Sunday, June 9, 2019

ROBERT MUELLER'S DISAPPOINTING RECORD AT THE FBI

During his 11 years as Director 
of the Federal Bureau of Investigation, 
Mueller’s agency routinely violated 
federal law ,and the Bill of Rights.

Mueller took over the FBI 
one week before the 9/11 attacks.

On Sept. 17, 2011, Mueller declared:
“There were no warning signs 
that I’m aware of that would indicate 
this type of operation in the country.” 

This claim helped 
the Bush Administration 
get the Patriot Act passed, 
vastly expanding the FBI’s 
ability to capture Americans’ 
personal information.

Mueller his the fact (until the following May)
that FBI agents in Phoenix and Minneapolis 
had warned FBI headquarters of suspicious 
Arabs in flight training programs prior to 9/11. 

A House-Senate Joint 
Intelligence Committee analysis 
concluded that FBI incompetence 
and negligence “contributed to the 
United States becoming, in effect, 
a sanctuary for radical terrorists.”.

The Wall Street Journal called for 
Mueller’s resignation, while a 
New York Times headline warned: 
“Lawmakers Say Misstatements 
Cloud F.B.I. Chief's Credibility.”

The Patriot act allowed the FBI 
to increase by a hundredfold
 — up to 50,000 a year — 
the number of National Security 
Letters (NSLs) it issued to citizens, 
business, and nonprofit organizations 
-- recipients were prohibited 
from disclosing that their data 
had been raided. 

NSLs entitle the FBI
to seize records 
that reveal: 
“where a person makes 
and spends money, with whom he lives 
and lived before, how much he gambles, 
what he buys online, what he pawns 
and borrows, where he travels, 
how he invests, what he searches for 
and reads on the Web, and who telephones
or e-mails him at home and at work,” 
the Washington Post noted. 

The FBI can spy on thousands of people’s 
records with a single NSL — regardless of
the Fourth Amendment’s prohibition 
of unreasonable warrantless searches.

The FBI greatly understated the number 
of NSLs it was issuing and denied abuses, 
helping sway Congress to renew the 
Patriot Act in 2006. 

The following year, 
an Inspector General report 
revealed that FBI agents 
may have recklessly issued 
thousands of illegal NSLs.  

Shortly after that report was released, 
federal judge Victor Marrero denounced 
the NSL process as “the legislative 
equivalent of breaking and entering, 
with an ominous free pass to the 
hijacking of constitutional values."

Rather than arresting FBI agents 
who broke the law, Mueller created 
a new FBI Office of Integrity 
and Compliance.  

The Electronic Freedom Foundation, 
after winning lawsuits to garner FBI reports 
to a federal oversight board, concluded 
that the FBI may have committed 
“tens of thousands” of violations 
of federal law, regulations, or 
Executive Orders between 
2001 and 2008.

At an April 2005 Senate hearing, 
Sen.

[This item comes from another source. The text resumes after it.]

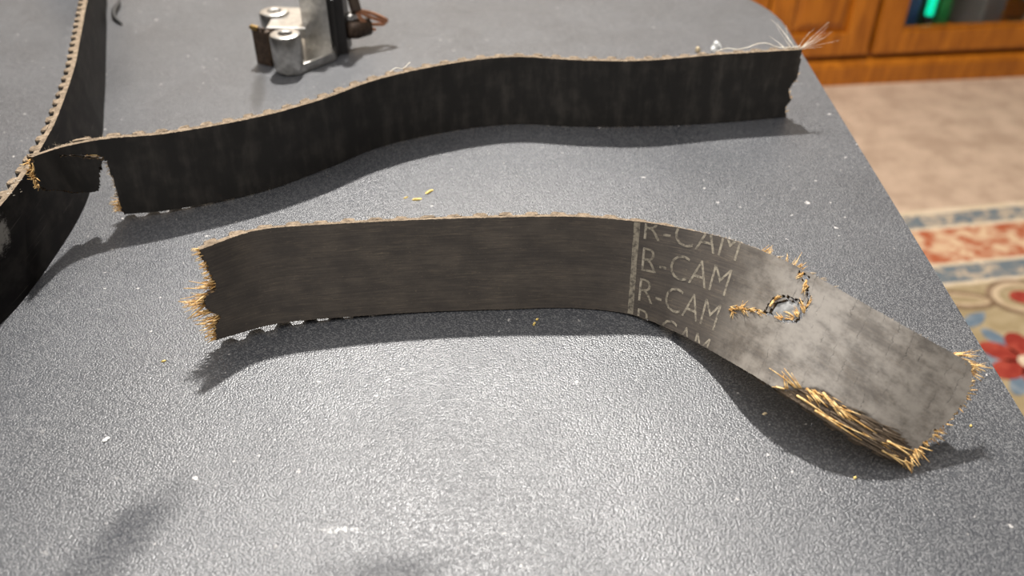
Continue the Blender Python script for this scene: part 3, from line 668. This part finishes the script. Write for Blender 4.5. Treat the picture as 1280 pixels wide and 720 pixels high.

Barbara Mikulski (D-Md.) 
asked Mueller: 
“Can the National Security Agency, 
the great electronic snooper, 
spy on the American people?" 

Mueller replied: 
"I would say generally,
they are not allowed to spy
or to gather information 
on American citizens."

Nine months later, the New York Times 
revealed that Bush had unleashed 
NSA to illegally wiretap up to 500 people 
within the U.S. at any given time 
and peruse millions of other Americans’ 
emails. 

Mueller’s biggest attack on privacy
occurred with Section 215 of the 
Patriot Act, which entitles the FBI 
to demand “business records” 
that are “relevant” to a terrorism 
or espionage investigation. 

In 2011 testimony to the Senate Intelligence 
Committee, Mueller “suggested the FBI 
interpreted (Section 215) narrowly 
and used it sparingly,” the ACLU noted. 

But several times a year, 
Mueller signed orders to the 
Foreign Intelligence Surveillance 
Court, swaying it to continually renew 
its order compelling telephone companies 
to deliver all their calling records 
(including time, duration, and location 
of calls) to the National Security Agency.

On June 5, 2013, leaks from former 
NSA contractor Edward Snowden 
revealed this massive NSA surveillance.